• DATA BLOCK:
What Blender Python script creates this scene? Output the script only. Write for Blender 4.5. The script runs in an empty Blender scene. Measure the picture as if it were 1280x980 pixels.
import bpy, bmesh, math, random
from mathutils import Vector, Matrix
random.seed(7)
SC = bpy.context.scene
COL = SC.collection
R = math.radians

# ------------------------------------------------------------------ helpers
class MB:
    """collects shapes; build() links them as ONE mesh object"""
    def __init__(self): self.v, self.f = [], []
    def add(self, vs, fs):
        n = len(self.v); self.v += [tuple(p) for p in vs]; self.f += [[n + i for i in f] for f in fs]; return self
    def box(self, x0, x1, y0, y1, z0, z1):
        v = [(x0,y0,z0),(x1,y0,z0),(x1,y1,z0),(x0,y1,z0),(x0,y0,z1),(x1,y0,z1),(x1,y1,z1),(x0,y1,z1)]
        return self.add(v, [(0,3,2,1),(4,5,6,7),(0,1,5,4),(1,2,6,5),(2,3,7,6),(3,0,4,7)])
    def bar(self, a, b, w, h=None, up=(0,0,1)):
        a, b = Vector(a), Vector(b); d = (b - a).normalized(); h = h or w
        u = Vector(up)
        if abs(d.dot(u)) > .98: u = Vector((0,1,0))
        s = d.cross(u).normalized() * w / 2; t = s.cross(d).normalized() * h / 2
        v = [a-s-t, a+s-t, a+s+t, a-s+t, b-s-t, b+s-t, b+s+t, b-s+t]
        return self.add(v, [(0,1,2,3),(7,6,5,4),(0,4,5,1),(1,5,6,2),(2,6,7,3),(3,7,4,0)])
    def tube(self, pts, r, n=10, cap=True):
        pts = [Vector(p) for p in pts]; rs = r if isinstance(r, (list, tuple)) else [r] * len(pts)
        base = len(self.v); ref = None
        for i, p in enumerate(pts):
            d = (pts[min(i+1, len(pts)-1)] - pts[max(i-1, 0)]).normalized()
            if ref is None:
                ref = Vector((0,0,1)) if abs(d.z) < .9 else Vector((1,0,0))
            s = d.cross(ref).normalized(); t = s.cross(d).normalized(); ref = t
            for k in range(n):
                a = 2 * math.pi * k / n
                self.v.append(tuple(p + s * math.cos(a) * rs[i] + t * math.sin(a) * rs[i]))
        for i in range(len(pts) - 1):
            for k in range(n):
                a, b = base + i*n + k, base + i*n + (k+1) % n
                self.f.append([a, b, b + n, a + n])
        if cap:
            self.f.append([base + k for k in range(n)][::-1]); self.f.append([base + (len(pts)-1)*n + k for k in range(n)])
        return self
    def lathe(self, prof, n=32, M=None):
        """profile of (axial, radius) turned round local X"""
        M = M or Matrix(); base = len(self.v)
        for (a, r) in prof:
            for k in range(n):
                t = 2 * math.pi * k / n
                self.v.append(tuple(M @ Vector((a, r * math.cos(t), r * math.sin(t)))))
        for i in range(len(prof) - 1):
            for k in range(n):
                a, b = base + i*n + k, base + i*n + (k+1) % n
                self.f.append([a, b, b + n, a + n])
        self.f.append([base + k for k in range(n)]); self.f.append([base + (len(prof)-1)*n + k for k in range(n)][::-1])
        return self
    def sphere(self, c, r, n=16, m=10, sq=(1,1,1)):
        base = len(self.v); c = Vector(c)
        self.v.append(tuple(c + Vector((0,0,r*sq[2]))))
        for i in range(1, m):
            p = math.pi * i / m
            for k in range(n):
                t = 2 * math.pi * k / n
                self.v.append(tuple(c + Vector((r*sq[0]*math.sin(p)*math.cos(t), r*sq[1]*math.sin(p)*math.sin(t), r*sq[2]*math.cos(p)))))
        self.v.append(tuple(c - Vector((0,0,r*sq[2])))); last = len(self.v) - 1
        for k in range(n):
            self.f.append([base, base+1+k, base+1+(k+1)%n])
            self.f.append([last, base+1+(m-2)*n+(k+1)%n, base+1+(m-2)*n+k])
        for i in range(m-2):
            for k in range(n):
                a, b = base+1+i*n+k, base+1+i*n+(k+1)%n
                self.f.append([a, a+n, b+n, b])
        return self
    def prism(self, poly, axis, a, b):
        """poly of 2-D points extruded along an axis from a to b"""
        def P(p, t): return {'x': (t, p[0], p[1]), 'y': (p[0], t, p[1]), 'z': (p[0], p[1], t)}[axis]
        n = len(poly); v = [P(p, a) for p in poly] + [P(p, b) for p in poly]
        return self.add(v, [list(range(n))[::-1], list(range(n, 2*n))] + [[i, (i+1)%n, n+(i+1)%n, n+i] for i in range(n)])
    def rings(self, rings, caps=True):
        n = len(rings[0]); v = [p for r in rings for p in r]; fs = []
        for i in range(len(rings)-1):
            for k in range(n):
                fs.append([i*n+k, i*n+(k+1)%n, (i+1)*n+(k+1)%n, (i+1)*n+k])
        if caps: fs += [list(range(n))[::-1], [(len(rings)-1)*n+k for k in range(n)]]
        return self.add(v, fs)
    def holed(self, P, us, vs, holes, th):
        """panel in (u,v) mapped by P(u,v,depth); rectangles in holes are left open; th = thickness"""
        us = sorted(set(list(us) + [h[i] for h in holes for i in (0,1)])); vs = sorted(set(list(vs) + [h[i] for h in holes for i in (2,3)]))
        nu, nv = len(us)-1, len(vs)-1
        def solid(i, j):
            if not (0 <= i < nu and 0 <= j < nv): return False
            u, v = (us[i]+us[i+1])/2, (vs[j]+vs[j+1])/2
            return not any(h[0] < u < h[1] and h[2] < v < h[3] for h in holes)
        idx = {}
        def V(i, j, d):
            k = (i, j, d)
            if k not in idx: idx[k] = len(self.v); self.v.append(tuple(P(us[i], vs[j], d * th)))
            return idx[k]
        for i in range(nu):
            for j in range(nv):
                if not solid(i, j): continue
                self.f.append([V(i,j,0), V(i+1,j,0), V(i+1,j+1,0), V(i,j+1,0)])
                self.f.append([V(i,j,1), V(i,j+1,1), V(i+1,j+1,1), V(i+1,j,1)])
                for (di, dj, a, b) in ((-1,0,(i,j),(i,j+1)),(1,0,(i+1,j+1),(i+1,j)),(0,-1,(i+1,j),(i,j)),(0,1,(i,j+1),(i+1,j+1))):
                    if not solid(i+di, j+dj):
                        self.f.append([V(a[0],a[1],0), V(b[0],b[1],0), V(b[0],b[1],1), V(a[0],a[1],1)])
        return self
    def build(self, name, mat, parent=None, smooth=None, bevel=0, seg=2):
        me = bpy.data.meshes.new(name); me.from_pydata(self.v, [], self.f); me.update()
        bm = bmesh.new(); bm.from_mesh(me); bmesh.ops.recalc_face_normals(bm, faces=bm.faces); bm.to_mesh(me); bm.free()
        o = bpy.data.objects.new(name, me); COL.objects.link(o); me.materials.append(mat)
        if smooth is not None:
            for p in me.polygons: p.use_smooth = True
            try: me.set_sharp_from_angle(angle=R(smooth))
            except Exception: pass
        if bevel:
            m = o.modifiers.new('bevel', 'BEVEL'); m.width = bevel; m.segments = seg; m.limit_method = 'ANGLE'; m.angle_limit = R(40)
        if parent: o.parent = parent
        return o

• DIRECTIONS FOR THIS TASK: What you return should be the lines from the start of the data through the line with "R = math.radians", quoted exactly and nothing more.

• FULL ANSWER:
What Blender Python script creates this scene? Output the script only. Write for Blender 4.5. The script runs in an empty Blender scene. Measure the picture as if it were 1280x980 pixels.
import bpy, bmesh, math, random
from mathutils import Vector, Matrix
random.seed(7)
SC = bpy.context.scene
COL = SC.collection
R = math.radians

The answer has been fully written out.